La position politique particulière de Josip Tito, le président yougoslave, marxiste mais non-aligné sur l’Union Soviétique faisait que la pays commerçait aisément avec l’Occident et notamment avec les entreprises américaines. C’est ainsi qu’un accord fut passé en 1960 entre Soko et le motoriste Lycoming pour la fourniture de moteurs de six cylindres à plats O-480 d’une puissance de 340 chevaux. Ce moteur était alors connu pour équiper le monomoteur utilitaire allemand Dornier Do-27.

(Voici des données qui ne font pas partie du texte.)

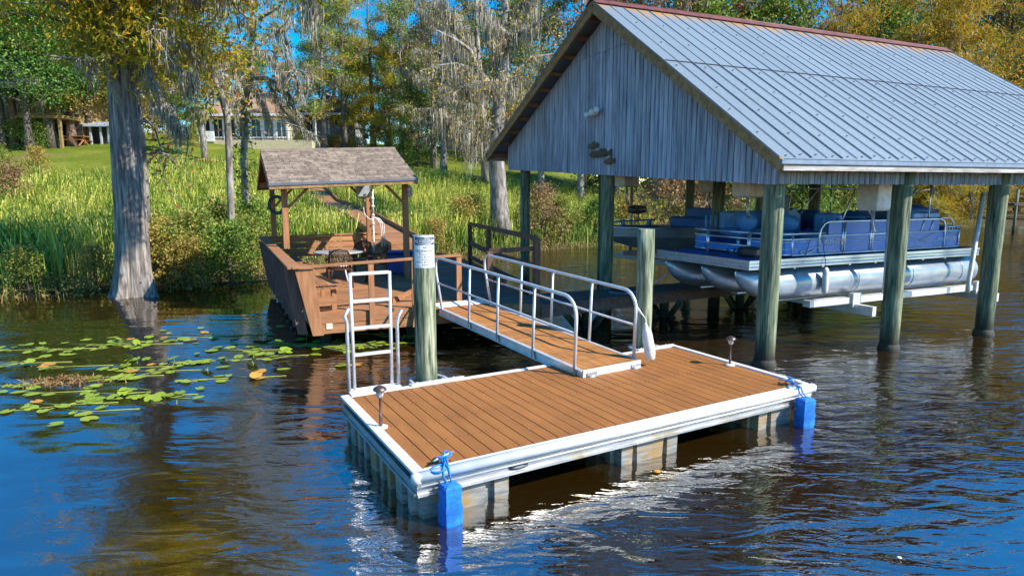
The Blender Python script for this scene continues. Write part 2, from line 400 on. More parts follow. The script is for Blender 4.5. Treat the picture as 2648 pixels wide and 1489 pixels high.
# ---------------------------------------------------------------- terrain
BANK = [(-400, -20), (-40, 12.0), (-13.3, 16.3), (-8.4, 18.9), (-6.2, 21.5), (-2.5, 25.5), (2.0, 31.5), (8, 36), (16, 41), (27, 47.0), (44, 55.0), (80, 62), (400, 90)]
BA = np.array(BANK, float)
def bank_dist(x, y):
    """signed distance inland (+) from the waterline"""
    x = np.asarray(x, float); y = np.asarray(y, float)
    best = np.full(np.broadcast(x, y).shape, 1e9); sgn = np.ones_like(best)
    for (ax, ay), (bx, by) in zip(BA[:-1], BA[1:]):
        dx, dy = bx - ax, by - ay; L2 = dx * dx + dy * dy
        t = np.clip(((x - ax) * dx + (y - ay) * dy) / L2, 0, 1)
        d = np.hypot(x - ax - t * dx, y - ay - t * dy)
        c = dx * (y - ay) - dy * (x - ax)
        m = d < best
        sgn = np.where(m, np.sign(c), sgn); best = np.where(m, d, best)
    return best * sgn
PD = [-60, -6, -1.5, 0, 2, 8, 14, 20, 26, 31, 46, 60, 90, 900]
PZ = [-2.5, -1.6, -.45, -.02, .2, .5, 1.15, 2.1, 3.5, 4.7, 7.9, 9.6, 10.8, 12.0]
PZR = [-2.5, -1.6, -.45, -.02, .2, .45, .75, 1.0, 1.4, 1.8, 3.0, 4.0, 5.0, 9.0]
def ground_z(x, y):
    d = bank_dist(x, y)
    a = np.interp(d, PD, PZ); b = np.interp(d, PD, PZR)
    w = np.clip((np.asarray(x, float) - 4) / 14, 0, 1)
    z = a * (1 - w) + b * w
    return z + np.where(d > 1, .06 * np.sin(np.asarray(x) * .9) * np.cos(np.asarray(y) * .7), 0)
def gz(x, y): return float(ground_z(np.array([x]), np.array([y]))[0])
def axis(lo, hi, dense_lo, dense_hi, step):
    a = list(np.arange(dense_lo, dense_hi, step))
    v = dense_lo; s = step
    while v > lo: s *= 1.35; v -= s; a.insert(0, v)
    v = a[-1]; s = step
    while v < hi: s *= 1.35; v += s; a.append(v)
    return np.array(a)
gx = axis(-700, 700, -46, 60, .9); gy = axis(-60, 900, 8, 100, .9)
X, Y = np.meshgrid(gx, gy); Z = ground_z(X, Y)
nx, ny = len(gx), len(gy)
me = bpy.data.meshes.new('ground')
vv = np.stack([X, Y, Z], -1).reshape(-1, 3)
fi = [(j * nx + i, j * nx + i + 1, (j + 1) * nx + i + 1, (j + 1) * nx + i) for j in range(ny - 1) for i in range(nx - 1)]
me.from_pydata(vv.tolist(), [], fi); me.polygons.foreach_set('use_smooth', [True] * len(fi))
def ground_mat():
    m, nt, b = new_mat('lawn_and_soil'); L = nt.links
    v = coord(nt, (1, 1, 1)); f = noise(nt, v, .35, 5, .65); f2 = noise(nt, v, 9, 4, .7)
    g1 = ramp(nt, [(.3, (.085, .125, .014)), (.55, (.15, .18, .02)), (.7, (.24, .225, .045))]); L.new(f, g1.inputs['Fac'])
    g2 = ramp(nt, [(.3, (.72, .72, .72)), (.7, (1.2, 1.2, 1.1))]); L.new(f2, g2.inputs['Fac'])
    grass = mix(nt, 'MULTIPLY', g1.outputs['Color'], g2.outputs['Color'], 1.0)
    soil = ramp(nt, [(.3, (.05, .035, .018)), (.7, (.11, .085, .045))]); L.new(f2, soil.inputs['Fac'])
    tc = N(nt, 'ShaderNodeTexCoord'); sx = N(nt, 'ShaderNodeSeparateXYZ'); L.new(tc.outputs['Object'], sx.inputs[0])
    mr = N(nt, 'ShaderNodeMapRange'); mr.inputs['From Min'].default_value = 2.2; mr.inputs['From Max'].default_value = 3.4
    L.new(sx.outputs['Z'], mr.inputs['Value'])
    col = mix(nt, 'MIX', soil.outputs['Color'], grass, mr.outputs[0])
    f3 = noise(nt, v, .16, 3, .6); r3 = ramp(nt, [(.60, (0, 0, 0)), (.72, (.8, .8, .8))]); L.new(f3, r3.inputs['Fac'])
    col = mix(nt, 'MIX', col, (.22, .15, .07), r3.outputs['Color'])
    L.new(col, b.inputs['Base Color']); b.inputs['Roughness'].default_value = .95; b.inputs['Specular IOR Level'].default_value = .1
    bn = N(nt, 'ShaderNodeBump'); bn.inputs['Strength'].default_value = .7; bn.inputs['Distance'].default_value = .08
    L.new(noise(nt, v, 14, 5, .7), bn.inputs['Height']); L.new(bn.outputs['Normal'], b.inputs['Normal'])
    return m
me.materials.append(ground_mat()); me.update()
go = bpy.data.objects.new('ground', me); COL.objects.link(go); go['kind'] = 'structure'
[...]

Quatre autres entreprises américains furent contactés pour la fournitures d’équipements divers, et notamment au niveau de l’avionique. Bien que très simple celle ci était assez complète pour un avion de ce type. Les ingénieurs yougoslaves envisagèrent un temps d’équiper le P2 d’un siège éjectable, avant finalement de se rétracter. Cet équipement aurait générer un surpoids excessif à l’avion, et aurait fait flamber ses coûts de revient. Finalement le prototype du Soko P2 fut assemblé à la fin de l’été 1962.
Le Soko P2 se présentait sous la forme d’un monoplan à aile basse cantilever construit en métal et alliages légers. Son moteur Lycoming O-480-B1A d’une puissance de 340 chevaux entraînait une hélice tripale en métal. L’avion était doté d’un train d’atterrissage classique fixe dont les roues pouvaient recevoir des jambes carénées. Ses ailes disposaient de volets spéciaux lui octroyant de bonnes qualités pour les décollages et atterrissages sur courtes distances. Son pilote prenait place dans un cockpit monoplace disposant d’une verrière à goutte d’eau apportant un champ de vision correct.
Niveau armement le Soko P2 disposait de deux mitrailleuses de calibre 7.7mm dans les ailes et d’une capacité d’emport pour 350kg de charges externes sur six points d’ancrage. Ses armes externes principales étaient alors des paniers à roquettes et des bombes lisses. C’est dans cette configuration que ce prototype réalisa son premier vol le 21 novembre 1962.
Immédiatement le pouvoir central yougoslave passa commande pour 85 exemplaires de série connus sous désignation de Soko J-20 Kraguj. Ces avions, entrés en service au début de l’année 1968, étaient destinés initialement aux opérations à l’intérieur du pays, mais furent également engagés pour surveiller les frontières sud du pays, face notamment à l’aviation albanaise, demeurée elle fidèle à Moscou. A cette époque les Yougoslaves les surnommèrent « avions des Partisans », en référence à la résistance yougoslave contre les nazis durant la Seconde Guerre mondiale.
Généralement les J-20 Kraguj volaient avec des roquettes de 57mm de fabrication soviétiques, des armes généralement emportées par les hélicoptères Mil Mi-4 et Mi-24 fournis par Moscou à ses alliés. Il est intéressant de savoir que les mitrailleuses d’aile des Kraguj étaient compatibles avec les munitions fabriqués aux États-Unis par Browning et vendus discrètement à l’armée yougoslave.
À partir de 1982 les J-20 Kraguj commencèrent à laisser la place en première ligne aux SA-341H Partizan équipés de missiles antichars et de pods mitrailleuses. Ces Gazelle, fabriqués sous licence par Soko, prirent finalement définitivement la place des Kraguj en 1989, année de leur retrait officielle de l’aviation yougoslave.
Cependant l’éclatement de la Yougoslavie en 1990 donna un second souffle aux Kraguj dont beaucoup avaient été stocké. L’aviation croate fut la première a réintégrer l’avion dans ses rangs dès le début de l’année 1992. Ses J-20 volaient pour des missions de lutte anti-guérilla et de reconnaissance à vue diurne. La Croatie les conserva jusqu’en 1996, les remplaçant par des Mil Mi-24D. La république serbe de Bosnie tenta d’en faire autant mais ses J-20 ne demeurèrent en service que pendant quelques mois, les avions de chasse de l’OTAN faisaient peser une trop lourde menace ses les pilotes.
Finalement, le Soko J-20 Kraguj eut une carrière en dent de scie qui ne correspond pas forcément avec les bonnes qualités intrinsèques de cet avion, certes un peu anachronique face aux hélicoptères qui lui étaient contemporains. Cependant il faut signaler qu’en 2014 quelques uns volaient encore, pour le plus grand bonheur de collectionneurs américains et européens qui appréciaient sa stabilité à basse altitude et ses virages serrés. Le Kraguj n’a jamais été exporté.